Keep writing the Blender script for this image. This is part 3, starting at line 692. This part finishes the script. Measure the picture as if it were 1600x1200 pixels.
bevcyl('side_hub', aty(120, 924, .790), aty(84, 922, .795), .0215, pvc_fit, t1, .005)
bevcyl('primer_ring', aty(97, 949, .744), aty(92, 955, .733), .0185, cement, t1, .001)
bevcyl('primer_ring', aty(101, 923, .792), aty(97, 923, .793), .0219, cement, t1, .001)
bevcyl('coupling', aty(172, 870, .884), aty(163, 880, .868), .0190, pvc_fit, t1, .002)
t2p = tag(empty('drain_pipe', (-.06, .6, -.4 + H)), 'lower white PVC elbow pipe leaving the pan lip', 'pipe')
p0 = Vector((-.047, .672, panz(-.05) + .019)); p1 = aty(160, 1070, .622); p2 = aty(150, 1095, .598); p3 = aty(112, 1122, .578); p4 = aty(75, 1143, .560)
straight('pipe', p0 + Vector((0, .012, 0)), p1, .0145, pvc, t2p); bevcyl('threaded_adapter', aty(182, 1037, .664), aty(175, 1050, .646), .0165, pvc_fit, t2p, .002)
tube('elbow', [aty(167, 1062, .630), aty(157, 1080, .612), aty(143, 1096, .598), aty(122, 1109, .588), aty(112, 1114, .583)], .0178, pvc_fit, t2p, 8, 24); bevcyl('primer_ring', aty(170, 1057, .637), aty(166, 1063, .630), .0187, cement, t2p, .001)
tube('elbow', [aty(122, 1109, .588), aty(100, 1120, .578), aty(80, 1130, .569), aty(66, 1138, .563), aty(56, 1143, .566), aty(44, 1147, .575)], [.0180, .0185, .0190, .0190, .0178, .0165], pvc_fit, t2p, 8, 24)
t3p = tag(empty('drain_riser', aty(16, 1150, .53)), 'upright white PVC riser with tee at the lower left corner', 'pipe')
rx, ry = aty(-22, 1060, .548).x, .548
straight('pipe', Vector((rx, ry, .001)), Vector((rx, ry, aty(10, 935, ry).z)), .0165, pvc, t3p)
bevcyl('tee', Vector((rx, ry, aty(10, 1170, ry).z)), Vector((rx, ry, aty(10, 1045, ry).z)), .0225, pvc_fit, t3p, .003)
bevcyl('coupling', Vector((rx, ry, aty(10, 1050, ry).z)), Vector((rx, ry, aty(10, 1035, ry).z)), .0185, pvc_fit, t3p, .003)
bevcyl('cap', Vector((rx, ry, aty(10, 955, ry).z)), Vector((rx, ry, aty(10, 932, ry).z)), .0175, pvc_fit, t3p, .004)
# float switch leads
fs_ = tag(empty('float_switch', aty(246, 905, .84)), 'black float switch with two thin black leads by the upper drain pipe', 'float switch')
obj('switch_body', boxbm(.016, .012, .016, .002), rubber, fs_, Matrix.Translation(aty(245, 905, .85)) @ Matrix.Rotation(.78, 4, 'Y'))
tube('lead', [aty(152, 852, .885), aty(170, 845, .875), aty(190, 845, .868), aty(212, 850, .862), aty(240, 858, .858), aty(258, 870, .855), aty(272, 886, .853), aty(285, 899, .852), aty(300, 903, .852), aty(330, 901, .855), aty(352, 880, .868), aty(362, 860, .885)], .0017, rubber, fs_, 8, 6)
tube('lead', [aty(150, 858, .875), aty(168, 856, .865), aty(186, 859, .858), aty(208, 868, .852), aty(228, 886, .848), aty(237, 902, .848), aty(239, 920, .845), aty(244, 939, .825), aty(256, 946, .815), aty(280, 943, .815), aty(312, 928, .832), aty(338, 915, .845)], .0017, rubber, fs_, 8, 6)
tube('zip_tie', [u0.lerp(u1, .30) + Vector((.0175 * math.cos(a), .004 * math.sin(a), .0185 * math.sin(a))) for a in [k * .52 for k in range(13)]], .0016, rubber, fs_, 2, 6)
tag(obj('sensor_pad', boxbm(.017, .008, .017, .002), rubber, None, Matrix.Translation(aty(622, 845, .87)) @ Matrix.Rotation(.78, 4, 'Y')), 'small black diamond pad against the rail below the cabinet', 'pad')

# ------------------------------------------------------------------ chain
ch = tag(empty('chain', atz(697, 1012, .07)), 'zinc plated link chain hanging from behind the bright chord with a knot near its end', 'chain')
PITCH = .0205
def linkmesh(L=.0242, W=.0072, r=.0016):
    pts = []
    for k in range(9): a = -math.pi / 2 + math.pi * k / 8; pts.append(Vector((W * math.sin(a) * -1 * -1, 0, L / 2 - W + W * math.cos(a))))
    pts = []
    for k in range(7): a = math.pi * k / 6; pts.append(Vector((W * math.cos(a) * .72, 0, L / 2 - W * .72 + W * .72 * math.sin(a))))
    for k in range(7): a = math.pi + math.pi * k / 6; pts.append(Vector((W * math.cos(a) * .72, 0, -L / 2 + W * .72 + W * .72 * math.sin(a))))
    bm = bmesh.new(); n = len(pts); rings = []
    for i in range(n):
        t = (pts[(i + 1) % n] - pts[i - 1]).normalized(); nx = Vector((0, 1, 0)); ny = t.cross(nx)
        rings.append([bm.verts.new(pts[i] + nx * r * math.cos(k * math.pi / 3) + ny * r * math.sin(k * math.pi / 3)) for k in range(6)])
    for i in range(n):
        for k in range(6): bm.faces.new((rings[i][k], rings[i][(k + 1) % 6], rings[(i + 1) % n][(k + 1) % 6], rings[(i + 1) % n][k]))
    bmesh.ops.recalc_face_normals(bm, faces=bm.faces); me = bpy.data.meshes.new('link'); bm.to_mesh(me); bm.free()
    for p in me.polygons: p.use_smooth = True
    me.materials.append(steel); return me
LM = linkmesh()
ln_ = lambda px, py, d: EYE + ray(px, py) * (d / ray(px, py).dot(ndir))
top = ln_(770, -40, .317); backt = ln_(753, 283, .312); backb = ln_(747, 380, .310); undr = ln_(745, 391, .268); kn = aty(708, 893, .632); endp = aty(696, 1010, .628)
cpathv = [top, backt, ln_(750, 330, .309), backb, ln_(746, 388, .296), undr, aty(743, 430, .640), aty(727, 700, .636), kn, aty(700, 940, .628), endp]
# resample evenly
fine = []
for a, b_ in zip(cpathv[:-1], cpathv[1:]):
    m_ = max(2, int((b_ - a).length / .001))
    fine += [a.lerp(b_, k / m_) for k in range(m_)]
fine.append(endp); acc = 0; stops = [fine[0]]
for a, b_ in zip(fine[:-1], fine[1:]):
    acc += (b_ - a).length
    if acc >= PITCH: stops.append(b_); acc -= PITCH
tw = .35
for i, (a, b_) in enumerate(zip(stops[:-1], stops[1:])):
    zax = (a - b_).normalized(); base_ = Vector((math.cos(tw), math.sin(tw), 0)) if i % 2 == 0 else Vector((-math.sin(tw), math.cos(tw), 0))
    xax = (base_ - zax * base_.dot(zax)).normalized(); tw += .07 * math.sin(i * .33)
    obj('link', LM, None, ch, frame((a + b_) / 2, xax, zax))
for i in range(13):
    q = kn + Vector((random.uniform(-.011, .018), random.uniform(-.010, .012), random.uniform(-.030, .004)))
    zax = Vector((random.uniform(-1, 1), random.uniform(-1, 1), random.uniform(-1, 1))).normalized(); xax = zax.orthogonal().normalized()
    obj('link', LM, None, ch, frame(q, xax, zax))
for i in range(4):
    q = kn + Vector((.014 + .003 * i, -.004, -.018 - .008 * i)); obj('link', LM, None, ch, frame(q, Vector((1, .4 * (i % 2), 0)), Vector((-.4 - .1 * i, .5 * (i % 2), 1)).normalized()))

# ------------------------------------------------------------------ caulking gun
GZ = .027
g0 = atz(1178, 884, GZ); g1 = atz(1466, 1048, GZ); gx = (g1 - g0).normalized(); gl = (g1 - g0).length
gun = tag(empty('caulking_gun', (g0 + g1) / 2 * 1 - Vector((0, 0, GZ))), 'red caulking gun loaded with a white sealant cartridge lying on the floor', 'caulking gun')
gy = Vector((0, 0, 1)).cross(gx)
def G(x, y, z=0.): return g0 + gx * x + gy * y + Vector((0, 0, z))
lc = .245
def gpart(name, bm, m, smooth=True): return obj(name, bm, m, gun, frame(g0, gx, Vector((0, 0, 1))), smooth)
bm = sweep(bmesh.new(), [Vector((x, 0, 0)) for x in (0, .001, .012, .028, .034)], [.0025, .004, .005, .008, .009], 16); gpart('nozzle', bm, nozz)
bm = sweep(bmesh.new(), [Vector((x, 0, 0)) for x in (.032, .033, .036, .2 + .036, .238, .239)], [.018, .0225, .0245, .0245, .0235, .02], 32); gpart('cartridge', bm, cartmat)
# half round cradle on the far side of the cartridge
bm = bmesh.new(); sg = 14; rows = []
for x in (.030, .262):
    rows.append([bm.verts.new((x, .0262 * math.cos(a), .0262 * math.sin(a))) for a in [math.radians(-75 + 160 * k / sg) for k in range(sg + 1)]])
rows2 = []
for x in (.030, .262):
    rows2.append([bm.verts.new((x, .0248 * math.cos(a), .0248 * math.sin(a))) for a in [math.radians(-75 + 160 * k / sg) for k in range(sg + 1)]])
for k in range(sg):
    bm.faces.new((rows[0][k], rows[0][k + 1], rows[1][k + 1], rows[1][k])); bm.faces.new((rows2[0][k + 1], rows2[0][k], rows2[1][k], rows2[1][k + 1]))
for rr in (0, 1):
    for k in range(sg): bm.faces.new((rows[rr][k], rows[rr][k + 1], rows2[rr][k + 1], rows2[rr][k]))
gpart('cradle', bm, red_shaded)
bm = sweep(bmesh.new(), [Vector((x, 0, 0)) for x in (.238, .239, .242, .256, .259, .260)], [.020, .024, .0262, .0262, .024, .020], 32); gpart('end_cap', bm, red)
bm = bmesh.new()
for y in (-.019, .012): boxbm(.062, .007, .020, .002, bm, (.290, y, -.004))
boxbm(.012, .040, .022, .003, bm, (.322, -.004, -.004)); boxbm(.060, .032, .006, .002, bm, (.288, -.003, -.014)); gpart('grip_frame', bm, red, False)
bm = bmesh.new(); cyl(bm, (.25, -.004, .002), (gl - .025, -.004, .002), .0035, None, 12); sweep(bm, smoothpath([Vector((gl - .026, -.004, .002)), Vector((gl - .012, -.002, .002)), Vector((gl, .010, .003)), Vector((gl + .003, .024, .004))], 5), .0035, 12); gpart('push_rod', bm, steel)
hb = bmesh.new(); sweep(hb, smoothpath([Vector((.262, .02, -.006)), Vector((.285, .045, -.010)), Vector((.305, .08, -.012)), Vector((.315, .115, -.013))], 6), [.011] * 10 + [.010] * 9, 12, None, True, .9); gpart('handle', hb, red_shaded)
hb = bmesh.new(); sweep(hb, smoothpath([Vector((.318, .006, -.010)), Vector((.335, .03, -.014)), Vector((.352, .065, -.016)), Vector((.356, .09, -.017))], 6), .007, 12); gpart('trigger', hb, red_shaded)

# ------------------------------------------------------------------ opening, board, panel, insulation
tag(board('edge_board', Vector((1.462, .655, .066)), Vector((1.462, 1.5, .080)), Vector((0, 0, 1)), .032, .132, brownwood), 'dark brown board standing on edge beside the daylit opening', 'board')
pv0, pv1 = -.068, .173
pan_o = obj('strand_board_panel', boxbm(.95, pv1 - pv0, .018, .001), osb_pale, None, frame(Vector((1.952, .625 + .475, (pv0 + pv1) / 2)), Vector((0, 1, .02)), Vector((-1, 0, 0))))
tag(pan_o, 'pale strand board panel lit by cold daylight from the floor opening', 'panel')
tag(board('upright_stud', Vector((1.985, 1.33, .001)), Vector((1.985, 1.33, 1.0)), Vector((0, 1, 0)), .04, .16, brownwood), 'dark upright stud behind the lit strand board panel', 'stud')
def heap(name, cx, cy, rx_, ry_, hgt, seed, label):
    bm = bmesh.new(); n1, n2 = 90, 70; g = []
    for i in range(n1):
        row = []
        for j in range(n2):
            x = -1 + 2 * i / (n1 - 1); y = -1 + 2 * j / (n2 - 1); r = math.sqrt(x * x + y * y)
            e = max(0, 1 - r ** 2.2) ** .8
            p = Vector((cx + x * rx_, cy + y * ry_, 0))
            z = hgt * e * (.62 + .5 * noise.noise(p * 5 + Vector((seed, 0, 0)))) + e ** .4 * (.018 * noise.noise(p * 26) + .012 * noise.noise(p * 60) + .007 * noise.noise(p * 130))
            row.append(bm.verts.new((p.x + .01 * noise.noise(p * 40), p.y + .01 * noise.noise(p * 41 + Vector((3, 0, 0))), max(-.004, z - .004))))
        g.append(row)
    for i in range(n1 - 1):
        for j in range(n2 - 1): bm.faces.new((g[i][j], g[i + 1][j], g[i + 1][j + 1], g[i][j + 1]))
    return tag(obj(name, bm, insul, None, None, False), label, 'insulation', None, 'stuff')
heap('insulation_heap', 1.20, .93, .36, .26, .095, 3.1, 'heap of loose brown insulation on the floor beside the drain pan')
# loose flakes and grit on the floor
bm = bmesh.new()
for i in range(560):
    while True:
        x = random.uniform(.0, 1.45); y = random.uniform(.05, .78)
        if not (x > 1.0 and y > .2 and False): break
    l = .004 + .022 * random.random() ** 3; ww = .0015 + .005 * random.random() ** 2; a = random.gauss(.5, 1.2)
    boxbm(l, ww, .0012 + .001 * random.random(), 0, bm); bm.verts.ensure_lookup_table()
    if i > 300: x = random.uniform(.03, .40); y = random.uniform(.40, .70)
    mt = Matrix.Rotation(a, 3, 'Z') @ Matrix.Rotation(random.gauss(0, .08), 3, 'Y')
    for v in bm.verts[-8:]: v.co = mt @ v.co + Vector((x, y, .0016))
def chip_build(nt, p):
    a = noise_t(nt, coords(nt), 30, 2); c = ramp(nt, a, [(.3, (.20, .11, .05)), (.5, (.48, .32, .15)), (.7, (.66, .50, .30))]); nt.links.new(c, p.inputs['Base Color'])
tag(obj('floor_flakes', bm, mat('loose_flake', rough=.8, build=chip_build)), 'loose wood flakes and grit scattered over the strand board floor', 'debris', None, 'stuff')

·····

**Problem to solve:**
Among the lines above, find the one with "pan_o = obj('strand_board_panel', boxbm(.95, pv1" and the one with "tag(pan_o, 'pale strand". Quote both and everything between them, exactly.

**The reply:**
pan_o = obj('strand_board_panel', boxbm(.95, pv1 - pv0, .018, .001), osb_pale, None, frame(Vector((1.952, .625 + .475, (pv0 + pv1) / 2)), Vector((0, 1, .02)), Vector((-1, 0, 0))))
tag(pan_o, 'pale strand board panel lit by cold daylight from the floor opening', 'panel')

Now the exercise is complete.